The shows will be live Flamenco shows, if you have never heard flamenco, there is a lot of kicking and screaming, increidbly hi-pitched tones and very low-bass drums (called Cajon) which means box, incidently, the instrumet is a wooden box that has a whole in the back and the front board is very thin, so when you hit it, well, you get the picture.
So, I hire someone to put the two by fors and the boards that you guys will recomend.

Aparently, that does not take care of the bass. what should I do about that?

What ever boards you guys recomend (and any other materials) do you guys ship internationaly? or do I have to take care of the import process myself? the place is in Argentina.

Thanks a lot!
Title: Re: bands and house rental
Post by: johnbergstromslc on July 09, 2007, 11:41:42 PM
Hey alessio

I like your honesty.  Too many people come to this site in 'self-styled expert' mode, already having made up their minds what they're gonna do, and get quite upset when someone tells them their plan won't work.

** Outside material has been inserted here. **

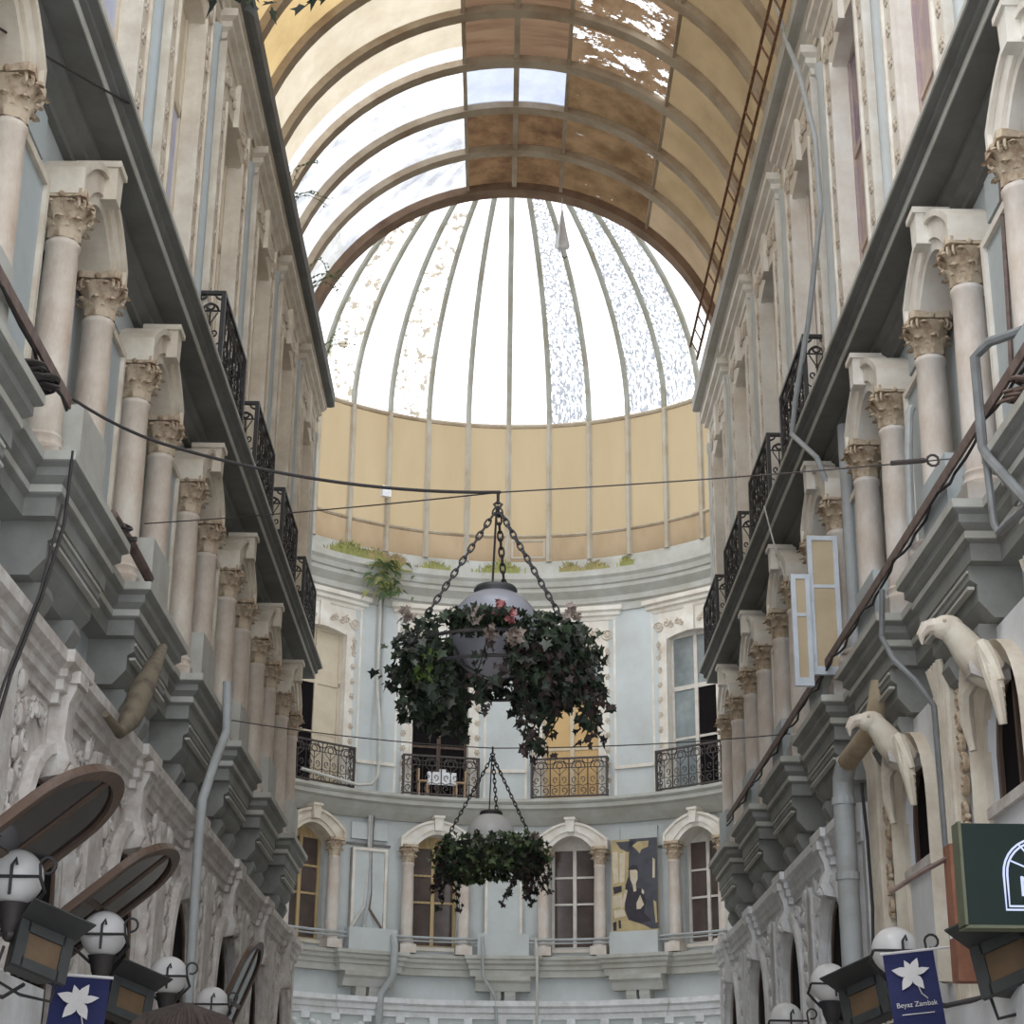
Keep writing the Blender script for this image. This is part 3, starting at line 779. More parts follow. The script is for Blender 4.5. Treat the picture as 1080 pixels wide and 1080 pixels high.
# ------------------------------------------------------------------ right wall, near part: eagle arches and fluted pilasters
for i, c in enumerate(EAG):
    t = empty(nextname('window')); struct(t); place(t, 'R', c, 3.90, 4.55)
    M = 16; h = MB()
    def el(hw, zs, rise, z0): return [(-hw, z0)]+[(hw*-cos(pi*j/M), zs+rise*sin(pi*j/M)) for j in range(M+1)]+[(hw, z0)]
    a, b = el(.615, .45, .615, -1.2), el(.78, .45, .80, -1.2)
    for j in range(len(a)-1):
        p, q, r, s = a[j], a[j+1], b[j+1], b[j]
        h.add([(p[0], -.02, p[1]), (q[0], -.02, q[1]), (r[0], -.02, r[1]), (s[0], -.02, s[1]), (p[0], .04, p[1]), (q[0], .04, q[1]), (r[0], .12, r[1]), (s[0], .12, s[1])],
              [(0, 1, 2, 3), (4, 5, 6, 7), (0, 1, 5, 4), (2, 3, 7, 6)])
    h.build('arch_moulding', CREAM, t, True)
    f = MB(); a, b = el(.62, .45, .62, 0), el(.54, .45, .54, .08)
    for j in range(len(a)):
        k = (j+1) % len(a); p, q, r, s = a[j], a[k], b[k], b[j]
        f.add([(p[0], -.115, p[1]), (q[0], -.115, q[1]), (r[0], -.115, r[1]), (s[0], -.115, s[1]), (p[0], -.065, p[1]), (q[0], -.065, q[1]), (r[0], -.065, r[1]), (s[0], -.065, s[1])],
              [(0, 1, 2, 3), (4, 5, 6, 7), (0, 1, 5, 4), (2, 3, 7, 6)])
    f.box(-.03, .03, -.11, -.07, .05, 1.02); f.build('frame', WOODD, t)
    g = MB(); g.prism(el(.62, .45, .62, 0), -.12, -.10, 'y'); g.build('pane', BLACKV, t)
    s = MB(); s.box(-.66, .66, -.12, .05, -.09, .0); s.build('sill', LACE, t)
def make_pilaster():
    t = empty('trim')
    b = MB(); b.box(-.24, .24, -.02, .10, 0, 2.75)
    for k in range(5): b.tube([(-.19+.095*k, .10, .0), (-.19+.095*k, .10, 2.7), (-.19+.095*k+.0, .16, 2.95)], .036, 8)
    b.build('fluted_shaft', CREAM, t, True)
    l = MB(); rnd = random.Random(5)
    for k in range(9):
        scroll(l, -.33+rnd.uniform(-.04, .04), 1.2+.19*k, .05, .09, rnd.uniform(0, 6), 1, 1.2, .03)
        scroll(l, .33+rnd.uniform(-.04, .04), 1.2+.19*k, .05, .09, rnd.uniform(0, 6), -1, 1.2, .03)
    l.build('leaf_relief', CAPST, t, True)
    return t
pl = make_pilaster(); fst = True
for s in (12.6, 15.75, 18.95):
    o = pl if fst else copy_tree(pl); fst = False
    o.name = nextname('trim'); struct(o); place(o, 'R', s, 3.90, 3.1)
def make_eagle():
    t = empty('eagle_sculpture')
    b = MB()
    # neck and body growing out of the keystone: y outwards
    b.tube([(0, -.05, -.10), (0, .10, -.02), (0, .22, .10), (0, .31, .24), (0, .40, .33), (0, .50, .32)], [.22, .21, .17, .14, .135, .08], 12)
    b.ball((0, .41, .335), (.135, .17, .125), 12, 8)
    BO_ = b.build('body', CREAM, t, True)
    k = MB(); k.tube([(0, .52, .35), (0, .62, .33), (0, .675, .25), (0, .665, .16)], [.085, .07, .045, .01], 8); k.build('beak', MARBLE, BO_, True)
    for s in (-1, 1):
        e = MB(); e.ball((s*.12, .46, .37), .02, 8, 6); e.build('eye', CAPST, BO_)
    for s in (-1, 1):
        w = MB()
        for q in range(6):
            pts = [(s*(.10), .10-.01*q, .10-.02*q), (s*(.30+.03*q), .16, .06-.05*q), (s*(.50+.015*q), .14, -.16-.06*q), (s*(.60-.01*q), .10, -.36-.08*q)]
            w.tube(pts, [.06, .08, .07, .04], 8)
        w.build('wing', CREAM, t, True)
    c = MB(); c.prism([(-.13, -.02), (.22, -.02), (.27, -.06), (.25, -.16), (.1, -.22), (-.13, -.22)], -.15, .15, 'x'); c.build('perch', LACE, t)
    return t
eg = make_eagle(); eg.scale = (.84,)*3; place(eg, 'R', EAG[0], 3.82, 5.64); tag(eg, 'cream eagle sculpture over the nearer arched window on the right wall', 'eagle sculpture', 'eagles over the right-hand arches')
o = copy_tree(eg); place(o, 'R', EAG[1], 3.82, 5.64); tag(o, 'cream eagle sculpture over the farther arched window, beside the bent drainpipe', 'eagle sculpture', 'eagles over the right-hand arches')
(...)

Since walls and floor of the building are concrete, you're off to a good start.  I think your idea of putting up 2X4 walls is a good one, too.  You'll have to secure them to the floor and ceiling, of course, but don't rigidly attach them to the concrete walls; leave an airspace of an inch (25 mm) or so .  As for the ceiling, the same applies - keep it independent of the concrete floor above.  Either hang it with spring isolators or bolt the wood ceiling joists onto the new stud walls. 

Before you attach any 'boards', insulate.  The insulation will help kill noise.  Fiberglass and mineral wool are the most cost-effective and are easily available. 

Now, 'boards':  Use drywall.  It's heavy (good for sound) and cheap.  Also, available anywhere.  If you want to do the walls with paneling or some kind of decorative finish, okay, but get at least one layer of 5/8" (16 mm) thick drywall up first.  And seal up any gaps or holes before mudding and painting.   


Title: Re: bands and house rental
Post by: ears4hire on December 20, 2008, 02:03:08 AM
Don't forget to treat the walls so the Studio sounds good.

See the "Control Room Layout?" topic for more on this; an excerpt below:

Bass traps are the typical solution for bass resonance. If the room is all sheetrock the room will not have a flat response; it will be mid-bass heavy, so mid-freq. tuned panels maybe what you need.

With harder construction materials the typical tuned panels may not be what you need, standard reverb control panel may so it.